Sea como fuere, a principios del siglo XIX San Petersburgo era ya la capital de las letras rusas, hecho que bien poco tenía que ver con la presencia allí de la corte. Al fin y al cabo, la corte se alojó en Moscú durante siglos y, a pesar de ello, casi nada salió de allí. El motivo de esta súbita explosión de poder creativo fue, también, y sobre todo, geográfico. En el contexto de la vida rusa en aquellos tiempos, la aparición de San Petersburgo fue similar al descubrimiento del Nuevo Mundo, pues ofreció a los pensadores de la época una oportunidad para mirarse a sí mismos y a la nación como si lo hicieran desde el exterior. En otras palabras, esta ciudad les brindó la posibilidad de objetivar el país. La noción de que la crítica es más válida cuando es efectuada desde fuera todavía hoy goza de considerable popularidad. Entonces, realzada por el carácter utópico alternativo -al menos visualmente- de la ciudad, instiló en aquellos que eran los primeros en tomar la pluma el sentimiento de la casi incuestionable autoridad de sus manifestaciones. Si es cierto que cada escritor debe distanciarse de su experiencia para ser capaz de comentarla, entonces la ciudad, al prestar este servicio alienante, les ahorró el viaje.

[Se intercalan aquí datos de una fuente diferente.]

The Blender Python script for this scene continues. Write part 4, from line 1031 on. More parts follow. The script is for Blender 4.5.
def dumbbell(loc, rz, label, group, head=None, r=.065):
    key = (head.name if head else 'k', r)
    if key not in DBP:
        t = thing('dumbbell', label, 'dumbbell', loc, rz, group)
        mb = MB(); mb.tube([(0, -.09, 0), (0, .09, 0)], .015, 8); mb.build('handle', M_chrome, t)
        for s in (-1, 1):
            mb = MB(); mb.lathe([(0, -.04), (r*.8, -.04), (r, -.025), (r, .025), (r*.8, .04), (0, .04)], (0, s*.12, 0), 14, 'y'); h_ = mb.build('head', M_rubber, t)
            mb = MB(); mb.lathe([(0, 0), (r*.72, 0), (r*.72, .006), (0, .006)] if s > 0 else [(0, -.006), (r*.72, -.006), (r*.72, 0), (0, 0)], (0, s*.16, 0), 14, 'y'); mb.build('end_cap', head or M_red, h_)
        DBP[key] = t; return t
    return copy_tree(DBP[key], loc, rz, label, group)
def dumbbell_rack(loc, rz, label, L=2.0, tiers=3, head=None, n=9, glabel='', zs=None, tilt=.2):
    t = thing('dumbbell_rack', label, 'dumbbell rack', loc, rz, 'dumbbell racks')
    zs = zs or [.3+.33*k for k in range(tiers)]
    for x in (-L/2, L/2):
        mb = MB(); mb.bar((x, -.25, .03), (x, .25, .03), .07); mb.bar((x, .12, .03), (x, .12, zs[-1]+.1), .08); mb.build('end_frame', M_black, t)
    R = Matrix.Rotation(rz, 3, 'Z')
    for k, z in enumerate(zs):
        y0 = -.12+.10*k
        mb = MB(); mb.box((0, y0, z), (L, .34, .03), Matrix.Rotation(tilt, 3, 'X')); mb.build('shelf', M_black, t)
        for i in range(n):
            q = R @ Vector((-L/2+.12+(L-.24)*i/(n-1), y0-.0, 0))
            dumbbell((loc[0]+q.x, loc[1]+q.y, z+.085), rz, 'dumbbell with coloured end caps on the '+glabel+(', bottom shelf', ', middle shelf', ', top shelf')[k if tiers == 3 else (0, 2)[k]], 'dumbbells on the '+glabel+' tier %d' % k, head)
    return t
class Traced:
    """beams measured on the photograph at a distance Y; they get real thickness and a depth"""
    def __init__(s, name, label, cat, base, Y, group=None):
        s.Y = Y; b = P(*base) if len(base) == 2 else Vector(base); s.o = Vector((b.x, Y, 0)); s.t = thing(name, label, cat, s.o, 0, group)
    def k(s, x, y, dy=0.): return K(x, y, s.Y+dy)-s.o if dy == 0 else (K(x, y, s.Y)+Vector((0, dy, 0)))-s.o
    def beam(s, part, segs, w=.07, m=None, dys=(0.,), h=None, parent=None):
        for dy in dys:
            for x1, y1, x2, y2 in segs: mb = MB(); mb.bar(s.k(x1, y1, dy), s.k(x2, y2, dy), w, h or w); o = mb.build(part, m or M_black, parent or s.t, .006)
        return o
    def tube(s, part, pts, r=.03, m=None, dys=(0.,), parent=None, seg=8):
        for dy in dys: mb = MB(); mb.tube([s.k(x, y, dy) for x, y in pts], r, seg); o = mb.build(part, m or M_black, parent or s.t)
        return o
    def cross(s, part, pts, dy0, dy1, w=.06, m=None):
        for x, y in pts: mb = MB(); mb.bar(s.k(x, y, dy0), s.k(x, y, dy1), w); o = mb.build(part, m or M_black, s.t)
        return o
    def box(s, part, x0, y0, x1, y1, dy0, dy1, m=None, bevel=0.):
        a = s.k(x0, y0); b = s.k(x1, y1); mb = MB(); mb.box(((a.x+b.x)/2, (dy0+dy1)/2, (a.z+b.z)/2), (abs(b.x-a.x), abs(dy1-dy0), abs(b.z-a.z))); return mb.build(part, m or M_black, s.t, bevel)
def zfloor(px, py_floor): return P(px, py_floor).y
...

Procedentes de la nobleza, de familias terratenientes o del clero, todos estos escritores pertenecían, utilizando una estratificación económica, a la clase media, la clase que es casi la única responsable de la existencia de literatura en cualquier parte. Con dos o tres excepciones, todos ellos vivían de la pluma, es decir, con la suficiente estrechez para comprender, sin exégesis ni perplejidad, el malestar de los peor dotados, así como el esplendor de los que ocupaban la cima. Estos últimos no atraían su atención de una manera tan importante, aunque sólo fuera porque las posibilidades de ascender eran mucho más reducidas. Por consiguiente, disponemos de un retrato muy completo, casi estereoscópico, del San Petersburgo interior, real, ya que es el pobre el que constituye la parte principal de la realidad; el hombrecillo es casi universal. Además, cuanto más perfecto su entorno inmediato, más discordante e incongruente resulta él. Nada tiene de extraño que todos ellos -los oficiales retirados, las viudas empobrecidas, los funcionarios esquilmados, los periodistas hambrientos, los oficinistas humillados, los estudiantes tuberculosos y tantos otros-, vistos ante el impecable y utópico telón de fondo de los pórticos clasicistas, excitaran la imaginación de los escritores e inundaran los primerísimos capítulos de la prosa rusa.